Exercise instructions> Reproduce the full listing that appears beneath this instruction exactly.

Data lines>
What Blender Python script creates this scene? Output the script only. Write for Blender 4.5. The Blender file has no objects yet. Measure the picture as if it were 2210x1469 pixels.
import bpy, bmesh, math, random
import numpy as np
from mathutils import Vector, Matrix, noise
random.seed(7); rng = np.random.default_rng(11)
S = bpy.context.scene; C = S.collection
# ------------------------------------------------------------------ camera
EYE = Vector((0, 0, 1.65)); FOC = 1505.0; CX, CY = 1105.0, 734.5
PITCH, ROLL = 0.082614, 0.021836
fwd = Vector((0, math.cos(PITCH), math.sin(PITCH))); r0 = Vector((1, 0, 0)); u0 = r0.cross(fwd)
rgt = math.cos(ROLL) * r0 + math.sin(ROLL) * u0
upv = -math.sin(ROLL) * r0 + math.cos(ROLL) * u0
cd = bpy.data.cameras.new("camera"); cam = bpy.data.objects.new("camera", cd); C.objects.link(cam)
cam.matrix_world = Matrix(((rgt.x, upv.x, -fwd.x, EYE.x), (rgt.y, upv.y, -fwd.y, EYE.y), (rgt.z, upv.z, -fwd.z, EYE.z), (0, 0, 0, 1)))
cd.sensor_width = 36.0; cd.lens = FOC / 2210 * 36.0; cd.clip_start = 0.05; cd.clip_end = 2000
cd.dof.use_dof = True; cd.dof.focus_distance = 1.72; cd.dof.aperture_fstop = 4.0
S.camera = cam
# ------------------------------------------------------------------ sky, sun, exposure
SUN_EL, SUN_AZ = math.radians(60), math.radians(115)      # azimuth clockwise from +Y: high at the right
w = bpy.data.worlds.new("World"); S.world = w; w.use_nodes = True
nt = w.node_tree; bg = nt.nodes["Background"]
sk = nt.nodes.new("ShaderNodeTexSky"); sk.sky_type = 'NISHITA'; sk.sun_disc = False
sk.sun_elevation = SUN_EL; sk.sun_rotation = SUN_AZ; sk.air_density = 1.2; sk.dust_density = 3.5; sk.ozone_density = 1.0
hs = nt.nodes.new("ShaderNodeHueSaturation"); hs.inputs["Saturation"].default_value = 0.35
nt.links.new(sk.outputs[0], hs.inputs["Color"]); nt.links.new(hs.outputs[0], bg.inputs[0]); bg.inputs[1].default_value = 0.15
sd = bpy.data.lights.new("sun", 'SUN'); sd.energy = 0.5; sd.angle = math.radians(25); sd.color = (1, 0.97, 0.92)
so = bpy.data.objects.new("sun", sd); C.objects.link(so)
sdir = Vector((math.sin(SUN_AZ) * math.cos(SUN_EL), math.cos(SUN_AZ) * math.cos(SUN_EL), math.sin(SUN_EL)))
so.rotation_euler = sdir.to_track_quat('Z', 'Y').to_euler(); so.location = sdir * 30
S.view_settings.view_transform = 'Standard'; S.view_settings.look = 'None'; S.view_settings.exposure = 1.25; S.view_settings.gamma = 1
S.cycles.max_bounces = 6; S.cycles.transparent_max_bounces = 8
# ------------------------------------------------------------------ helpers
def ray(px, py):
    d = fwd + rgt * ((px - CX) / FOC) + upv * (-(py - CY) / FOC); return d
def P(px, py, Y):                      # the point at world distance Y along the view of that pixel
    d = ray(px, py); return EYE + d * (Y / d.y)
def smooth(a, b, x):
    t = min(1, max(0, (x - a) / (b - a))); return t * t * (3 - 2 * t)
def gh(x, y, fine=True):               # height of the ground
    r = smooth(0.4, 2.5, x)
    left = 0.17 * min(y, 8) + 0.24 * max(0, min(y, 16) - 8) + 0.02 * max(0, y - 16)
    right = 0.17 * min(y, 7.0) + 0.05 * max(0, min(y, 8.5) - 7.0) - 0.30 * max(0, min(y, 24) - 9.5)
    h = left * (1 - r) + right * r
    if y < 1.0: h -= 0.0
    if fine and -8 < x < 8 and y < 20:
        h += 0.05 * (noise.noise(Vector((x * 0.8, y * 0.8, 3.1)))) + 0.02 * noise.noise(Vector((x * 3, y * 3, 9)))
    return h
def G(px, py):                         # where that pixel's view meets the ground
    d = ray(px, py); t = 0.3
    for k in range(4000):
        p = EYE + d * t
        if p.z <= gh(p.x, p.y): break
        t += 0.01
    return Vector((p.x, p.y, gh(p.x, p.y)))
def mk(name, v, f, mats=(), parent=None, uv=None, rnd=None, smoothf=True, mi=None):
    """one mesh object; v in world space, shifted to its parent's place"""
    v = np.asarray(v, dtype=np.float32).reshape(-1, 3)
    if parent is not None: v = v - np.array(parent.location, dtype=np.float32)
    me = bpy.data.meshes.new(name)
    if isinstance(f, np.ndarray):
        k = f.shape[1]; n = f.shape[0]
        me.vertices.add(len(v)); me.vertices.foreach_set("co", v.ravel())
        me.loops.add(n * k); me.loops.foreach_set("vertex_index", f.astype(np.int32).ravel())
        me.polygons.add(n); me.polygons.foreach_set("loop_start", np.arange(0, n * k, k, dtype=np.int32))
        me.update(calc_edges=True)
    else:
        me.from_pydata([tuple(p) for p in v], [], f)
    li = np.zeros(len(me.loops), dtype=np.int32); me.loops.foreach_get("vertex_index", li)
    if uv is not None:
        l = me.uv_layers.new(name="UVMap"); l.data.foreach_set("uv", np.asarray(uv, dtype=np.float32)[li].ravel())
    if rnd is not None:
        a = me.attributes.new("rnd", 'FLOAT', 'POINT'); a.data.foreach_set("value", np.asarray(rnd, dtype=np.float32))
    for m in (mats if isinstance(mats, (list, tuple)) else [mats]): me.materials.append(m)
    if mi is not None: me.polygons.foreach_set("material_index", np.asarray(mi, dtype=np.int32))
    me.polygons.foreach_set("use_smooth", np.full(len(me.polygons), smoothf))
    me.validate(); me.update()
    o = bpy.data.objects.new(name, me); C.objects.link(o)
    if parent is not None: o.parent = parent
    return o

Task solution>
What Blender Python script creates this scene? Output the script only. Write for Blender 4.5. The Blender file has no objects yet. Measure the picture as if it were 2210x1469 pixels.
import bpy, bmesh, math, random
import numpy as np
from mathutils import Vector, Matrix, noise
random.seed(7); rng = np.random.default_rng(11)
S = bpy.context.scene; C = S.collection
# ------------------------------------------------------------------ camera
EYE = Vector((0, 0, 1.65)); FOC = 1505.0; CX, CY = 1105.0, 734.5
PITCH, ROLL = 0.082614, 0.021836
fwd = Vector((0, math.cos(PITCH), math.sin(PITCH))); r0 = Vector((1, 0, 0)); u0 = r0.cross(fwd)
rgt = math.cos(ROLL) * r0 + math.sin(ROLL) * u0
upv = -math.sin(ROLL) * r0 + math.cos(ROLL) * u0
cd = bpy.data.cameras.new("camera"); cam = bpy.data.objects.new("camera", cd); C.objects.link(cam)
cam.matrix_world = Matrix(((rgt.x, upv.x, -fwd.x, EYE.x), (rgt.y, upv.y, -fwd.y, EYE.y), (rgt.z, upv.z, -fwd.z, EYE.z), (0, 0, 0, 1)))
cd.sensor_width = 36.0; cd.lens = FOC / 2210 * 36.0; cd.clip_start = 0.05; cd.clip_end = 2000
cd.dof.use_dof = True; cd.dof.focus_distance = 1.72; cd.dof.aperture_fstop = 4.0
S.camera = cam
# ------------------------------------------------------------------ sky, sun, exposure
SUN_EL, SUN_AZ = math.radians(60), math.radians(115)      # azimuth clockwise from +Y: high at the right
w = bpy.data.worlds.new("World"); S.world = w; w.use_nodes = True
nt = w.node_tree; bg = nt.nodes["Background"]
sk = nt.nodes.new("ShaderNodeTexSky"); sk.sky_type = 'NISHITA'; sk.sun_disc = False
sk.sun_elevation = SUN_EL; sk.sun_rotation = SUN_AZ; sk.air_density = 1.2; sk.dust_density = 3.5; sk.ozone_density = 1.0
hs = nt.nodes.new("ShaderNodeHueSaturation"); hs.inputs["Saturation"].default_value = 0.35
nt.links.new(sk.outputs[0], hs.inputs["Color"]); nt.links.new(hs.outputs[0], bg.inputs[0]); bg.inputs[1].default_value = 0.15
sd = bpy.data.lights.new("sun", 'SUN'); sd.energy = 0.5; sd.angle = math.radians(25); sd.color = (1, 0.97, 0.92)
so = bpy.data.objects.new("sun", sd); C.objects.link(so)
sdir = Vector((math.sin(SUN_AZ) * math.cos(SUN_EL), math.cos(SUN_AZ) * math.cos(SUN_EL), math.sin(SUN_EL)))
so.rotation_euler = sdir.to_track_quat('Z', 'Y').to_euler(); so.location = sdir * 30
S.view_settings.view_transform = 'Standard'; S.view_settings.look = 'None'; S.view_settings.exposure = 1.25; S.view_settings.gamma = 1
S.cycles.max_bounces = 6; S.cycles.transparent_max_bounces = 8
# ------------------------------------------------------------------ helpers
def ray(px, py):
    d = fwd + rgt * ((px - CX) / FOC) + upv * (-(py - CY) / FOC); return d
def P(px, py, Y):                      # the point at world distance Y along the view of that pixel
    d = ray(px, py); return EYE + d * (Y / d.y)
def smooth(a, b, x):
    t = min(1, max(0, (x - a) / (b - a))); return t * t * (3 - 2 * t)
def gh(x, y, fine=True):               # height of the ground
    r = smooth(0.4, 2.5, x)
    left = 0.17 * min(y, 8) + 0.24 * max(0, min(y, 16) - 8) + 0.02 * max(0, y - 16)
    right = 0.17 * min(y, 7.0) + 0.05 * max(0, min(y, 8.5) - 7.0) - 0.30 * max(0, min(y, 24) - 9.5)
    h = left * (1 - r) + right * r
    if y < 1.0: h -= 0.0
    if fine and -8 < x < 8 and y < 20:
        h += 0.05 * (noise.noise(Vector((x * 0.8, y * 0.8, 3.1)))) + 0.02 * noise.noise(Vector((x * 3, y * 3, 9)))
    return h
def G(px, py):                         # where that pixel's view meets the ground
    d = ray(px, py); t = 0.3
    for k in range(4000):
        p = EYE + d * t
        if p.z <= gh(p.x, p.y): break
        t += 0.01
    return Vector((p.x, p.y, gh(p.x, p.y)))
def mk(name, v, f, mats=(), parent=None, uv=None, rnd=None, smoothf=True, mi=None):
    """one mesh object; v in world space, shifted to its parent's place"""
    v = np.asarray(v, dtype=np.float32).reshape(-1, 3)
    if parent is not None: v = v - np.array(parent.location, dtype=np.float32)
    me = bpy.data.meshes.new(name)
    if isinstance(f, np.ndarray):
        k = f.shape[1]; n = f.shape[0]
        me.vertices.add(len(v)); me.vertices.foreach_set("co", v.ravel())
        me.loops.add(n * k); me.loops.foreach_set("vertex_index", f.astype(np.int32).ravel())
        me.polygons.add(n); me.polygons.foreach_set("loop_start", np.arange(0, n * k, k, dtype=np.int32))
        me.update(calc_edges=True)
    else:
        me.from_pydata([tuple(p) for p in v], [], f)
    li = np.zeros(len(me.loops), dtype=np.int32); me.loops.foreach_get("vertex_index", li)
    if uv is not None:
        l = me.uv_layers.new(name="UVMap"); l.data.foreach_set("uv", np.asarray(uv, dtype=np.float32)[li].ravel())
    if rnd is not None:
        a = me.attributes.new("rnd", 'FLOAT', 'POINT'); a.data.foreach_set("value", np.asarray(rnd, dtype=np.float32))
    for m in (mats if isinstance(mats, (list, tuple)) else [mats]): me.materials.append(m)
    if mi is not None: me.polygons.foreach_set("material_index", np.asarray(mi, dtype=np.int32))
    me.polygons.foreach_set("use_smooth", np.full(len(me.polygons), smoothf))
    me.validate(); me.update()
    o = bpy.data.objects.new(name, me); C.objects.link(o)
    if parent is not None: o.parent = parent
    return o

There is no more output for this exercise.